▸ MATERIAL PROVIDED
(begin)
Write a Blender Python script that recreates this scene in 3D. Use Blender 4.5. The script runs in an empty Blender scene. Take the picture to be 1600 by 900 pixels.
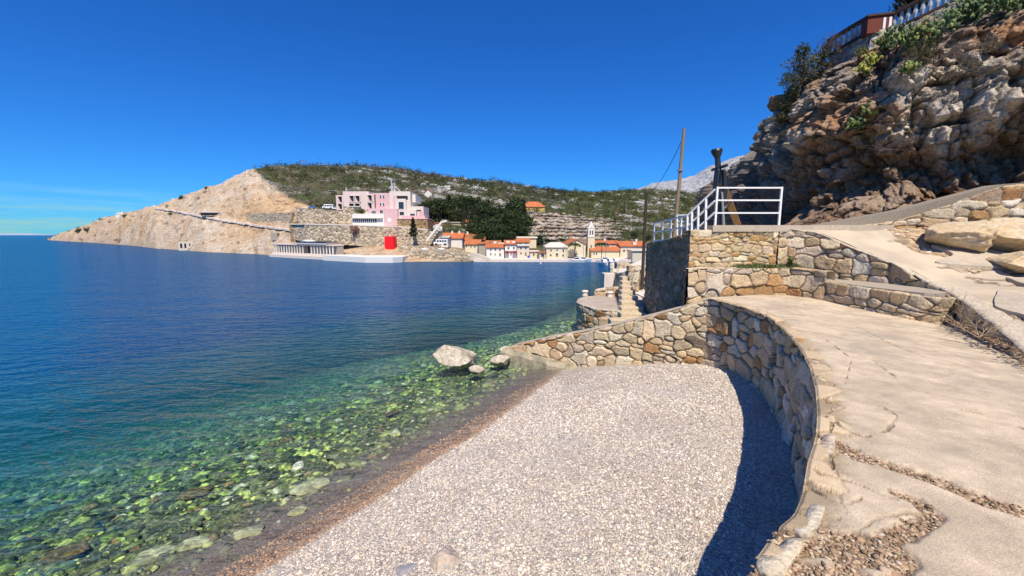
import bpy, math, random
import numpy as np
from mathutils import Vector, Matrix
R = math.radians
rng = np.random.default_rng(7)
random.seed(7)
scene = bpy.context.scene
COL = scene.collection

# ------------------------------------------------------------------ camera, sky, sun
H = 4.5; F = 640.0; PITCH = math.atan(83 / 640.0)
CA, SA = math.cos(PITCH), math.sin(PITCH)
cd = bpy.data.cameras.new('camera'); cam = bpy.data.objects.new('camera', cd); COL.objects.link(cam)
cam.location = (0, 0, H); cam.rotation_euler = (R(90) - PITCH, 0, 0)
cd.sensor_width = 36; cd.lens = F / 1600 * 36; cd.clip_start = 0.05; cd.clip_end = 60000
scene.camera = cam
SUN_EL = R(55); SUN_DIR = Vector((0.10, -1.0, 0)).normalized()
world = bpy.data.worlds.new("World"); scene.world = world; world.use_nodes = True
wn = world.node_tree.nodes; wl = world.node_tree.links; wn.clear()
sky = wn.new('ShaderNodeTexSky'); sky.sky_type = 'NISHITA'; sky.sun_disc = False
sky.sun_elevation = SUN_EL; sky.sun_rotation = math.atan2(SUN_DIR.x, SUN_DIR.y)
sky.altitude = 0; sky.air_density = 1.0; sky.dust_density = 0.0; sky.ozone_density = 2.0
hs = wn.new('ShaderNodeHueSaturation'); hs.inputs['Saturation'].default_value = 1.15
tint = wn.new('ShaderNodeVectorMath'); tint.operation = 'MULTIPLY'; tint.inputs[1].default_value = (.18, .69, 1.42)
wb = wn.new('ShaderNodeBackground'); wb.inputs['Strength'].default_value = 0.086
wo = wn.new('ShaderNodeOutputWorld')
wtc = wn.new('ShaderNodeTexCoord'); wsep = wn.new('ShaderNodeSeparateXYZ'); wl.new(wtc.outputs['Generated'], wsep.inputs[0])
wmp = wn.new('ShaderNodeMapping'); wmp.inputs['Scale'].default_value = (3.2, 3.2, 34); wl.new(wtc.outputs['Generated'], wmp.inputs['Vector'])
wnz = wn.new('ShaderNodeTexNoise'); wnz.inputs['Scale'].default_value = 2.2; wnz.inputs['Detail'].default_value = 7; wl.new(wmp.outputs[0], wnz.inputs['Vector'])
wcl = wn.new('ShaderNodeMapRange'); wcl.inputs['From Min'].default_value = .44; wcl.inputs['From Max'].default_value = .74; wl.new(wnz.outputs[0], wcl.inputs[0])
wel = wn.new('ShaderNodeMapRange'); wel.inputs['From Min'].default_value = .085; wel.inputs['From Max'].default_value = .02; wl.new(wsep.outputs['Z'], wel.inputs[0])
wmu = wn.new('ShaderNodeMath'); wmu.operation = 'MULTIPLY'; wl.new(wcl.outputs[0], wmu.inputs[0]); wl.new(wel.outputs[0], wmu.inputs[1])
wmx = wn.new('ShaderNodeMix'); wmx.data_type = 'RGBA'; wl.new(wmu.outputs[0], wmx.inputs['Factor']); wmx.inputs['B'].default_value = (24, 11.5, 6.2, 1)
wl.new(sky.outputs[0], wmx.inputs['A']); wl.new(wmx.outputs['Result'], hs.inputs['Color']); wl.new(hs.outputs[0], tint.inputs[0]); wl.new(tint.outputs[0], wb.inputs['Color']); wl.new(wb.outputs[0], wo.inputs['Surface'])
sl = bpy.data.lights.new('sun', 'SUN'); sl.energy = 5.0; sl.angle = R(0.5); sl.color = (1.0, 0.90, 0.74)
so = bpy.data.objects.new('sun', sl); COL.objects.link(so)
sdir = Vector((SUN_DIR.x * math.cos(SUN_EL), SUN_DIR.y * math.cos(SUN_EL), math.sin(SUN_EL)))
so.rotation_euler = sdir.to_track_quat('Z', 'Y').to_euler(); so.location = (20, -30, 60)
vs = scene.view_settings; vs.view_transform = 'Standard'; vs.look = 'None'; vs.exposure = 0.2; vs.gamma = 1.0
scene.cycles.max_bounces = 6; scene.cycles.diffuse_bounces = 2; scene.cycles.glossy_bounces = 2
scene.cycles.transparent_max_bounces = 12; scene.cycles.caustics_reflective = False; scene.cycles.caustics_refractive = False

# ------------------------------------------------------------------ survey helpers
def ray(px, py):
    u = px - 800.0; v = py - 450.0
    return u, F * CA - v * SA, -(F * SA + v * CA)
def at(px, py, Y):                    # point seen at a photo position, Y metres ahead
    x, y, z = ray(px, py); t = Y / y
    return (x * t, Y, H + z * t)
def onz(px, py, z):                   # point seen at a photo position, at height z
    x, y, dz = ray(px, py); t = (z - H) / dz
    return (x * t, y * t, z)
def zat(py, Y): return at(800, py, Y)[2]
def xat(px, py, Y): return at(px, py, Y)[0]

# ------------------------------------------------------------------ noise
_perm = rng.permutation(256); _perm = np.concatenate([_perm, _perm, _perm])
_grad = rng.normal(size=(256, 3)); _grad /= np.linalg.norm(_grad, axis=1)[:, None]
def perlin(x, y, z=0.0):
    x, y, z = np.broadcast_arrays(np.asarray(x, float), np.asarray(y, float), np.asarray(z, float))
    xi, yi, zi = np.floor(x).astype(int), np.floor(y).astype(int), np.floor(z).astype(int)
    xf, yf, zf = x - xi, y - yi, z - zi
    fu = lambda t: t * t * t * (t * (t * 6 - 15) + 10)
    u, v, w = fu(xf), fu(yf), fu(zf)
    r = 0
    for dx in (0, 1):
        for dy in (0, 1):
            for dz in (0, 1):
                g = _grad[_perm[(_perm[(_perm[(xi + dx) & 255] + yi + dy) & 255] + zi + dz) & 255]]
                d = g[..., 0] * (xf - dx) + g[..., 1] * (yf - dy) + g[..., 2] * (zf - dz)
                r = r + d * (u if dx else 1 - u) * (v if dy else 1 - v) * (w if dz else 1 - w)
    return r * 1.6
def fbm(x, y, z=0.0, o=4, lac=2.03, g=0.5):
    a = 1.0; s = 0; f = 1.0; n = 0
    for i in range(o):
        s = s + a * perlin(x * f + 17.3 * i, y * f - 9.1 * i, z * f + 4.7 * i); n += a; a *= g; f *= lac
    return s / n
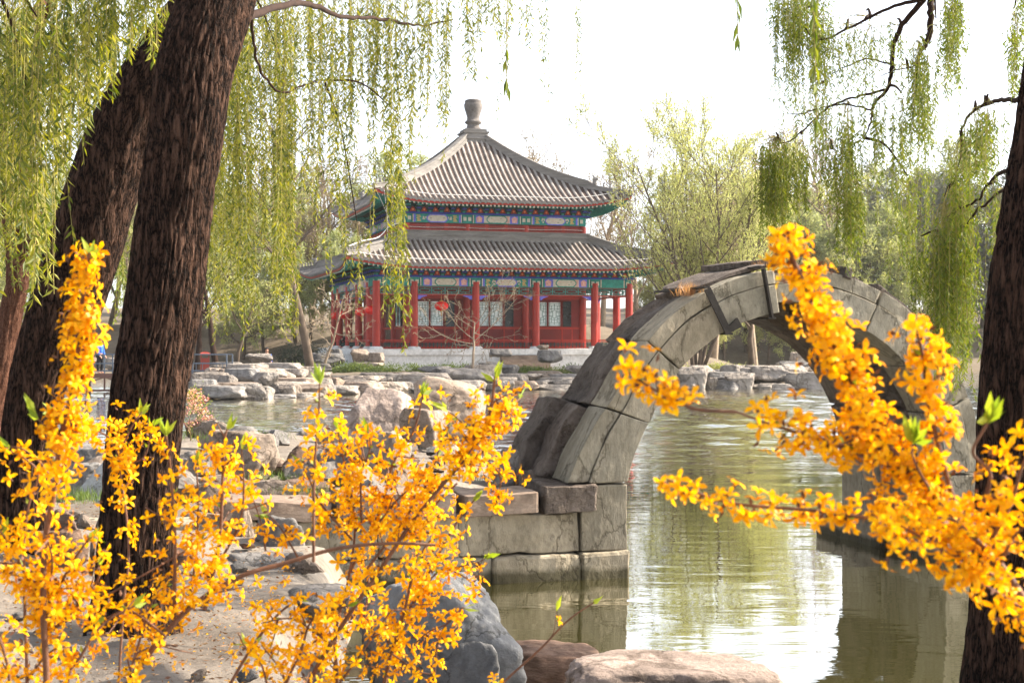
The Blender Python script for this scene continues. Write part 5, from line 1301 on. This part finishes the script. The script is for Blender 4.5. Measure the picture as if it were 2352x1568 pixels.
SB = [(-5, 14, -50, 640, 8, 9.3, .7, .075), (28, 14, -50, 520, 8, 9.3, .7, .08), (58, 14, -50, 600, 7, 9.4, .7, .08), (85, 10, 60, 720, 7, 9.3, .4, .085), (110, 14, -50, 640, 8, 9.5, .7, .08), (135, 12, -50, 450, 8, 9.5, .7, .08), (165, 14, -50, 380, 8, 9.6, .7, .08), (195, 14, -50, 300, 8, 9.7, .7, .08), (222, 12, -60, 250, 7, 9.8, .6, .08), (250, 12, -60, 200, 7, 10, .6, .08), (285, 12, -60, 150, 6, 10.2, .6, .08), (320, 12, -60, 110, 6, 10.5, .6, .08), (355, 10, -60, 140, 5, 10.7, .6, .08), (380, 8, -60, 70, 4, 11, .5, .08), (100, 18, 420, 640, 6, 10.2, .4, .08),
      (60, 70, -60, 480, 40, 15.5, 1.5, .075), (190, 70, -60, 430, 40, 15, 1.5, .075), (310, 50, -60, 300, 26, 14.5, 1.2, .075), (20, 40, -60, 620, 26, 16, 1.5, .075)]
clusters(SB, limbs, tw, fb_, r, .034, 1.35)
tw.build('branch', M['bark_dark'], wb, True, LBv); fb_.build('foliage', [M['leaf_willow'], M['twig_green']], wb, False, LBv)

# willow with the reddish forked trunk, further left
YC = 20.0
wc = thing('willow_tree', 'reddish forked willow trunk at the far left of the bank', 'tree', at(-30, 1090, YC) * np.array((1, 1, 0)) + np.array((0, 0, .6))); LC = np.array(wc.location)
m = MB(); trunk_mesh(m, [at(x, y, YC) for x, y in ((-32, 1120), (-22, 1000), (2, 850), (25, 720), (40, 640), (28, 540), (10, 430), (-5, 250), (-30, 0), (-40, -200))], np.array((40, 32, 30, 27, 26, 20, 17, 15, 12, 8)) / F * YC, 60, 12, .02, 9.0, 6, 2.0, 0, .06)
trunk_mesh(m, [at(x, y, YC) for x, y in ((34, 640), (58, 580), (82, 520), (70, 440), (50, 370), (60, 250), (90, 60), (100, -150))], np.array((22, 18, 16, 15, 14, 12, 9, 6)) / F * YC, 40, 12, .014, 12.0, 5, 2.0); m.build('trunk', M['bark_red'], wc, True, LC)
tw = MB(); limbs = [limb(tw, [at(-5, 250, YC), at(60, 60, YC + 1), at(160, -40, YC + 2), at(300, -60, YC + 2.5)], (.08, .06, .05, .03), seed=8), limb(tw, [at(90, 60, YC), at(160, -60, YC - 1), at(240, -70, YC - 2)], (.06, .05, .03), seed=9)]
fc = MB(); r = np.random.default_rng(53)
SC = [(20, 30, -60, 640, 26, 20, 1.5, .08), (90, 30, -60, 500, 24, 20, 1.5, .08), (170, 30, -60, 460, 22, 20, 1.5, .08), (250, 30, -60, 380, 20, 20, 1.5, .08), (275, 12, 300, 770, 10, 21, .8, .085), (55, 14, 420, 800, 10, 21, .8, .085), (110, 12, 300, 720, 8, 22, .8, .08)]
clusters(SC, limbs, tw, fc, r, .040, 1.5); tw.build('branch', M['bark_red'], wc, True, LC); fc.build('foliage', [M['leaf_willow_dark'], M['twig_green']], wc, False, LC)  # darker leaf colour imitates the shade on these back strands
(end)
▸ YOUR GOAL
Please reproduce the listing exactly from its opening line through the line that contains "COL = scene.collection", both included, with all pictures omitted.

▸ RESPONSE
Write a Blender Python script that recreates this scene in 3D. Use Blender 4.5. The script runs in an empty Blender scene. Take the picture to be 1600 by 900 pixels.
import bpy, math, random
import numpy as np
from mathutils import Vector, Matrix
R = math.radians
rng = np.random.default_rng(7)
random.seed(7)
scene = bpy.context.scene
COL = scene.collection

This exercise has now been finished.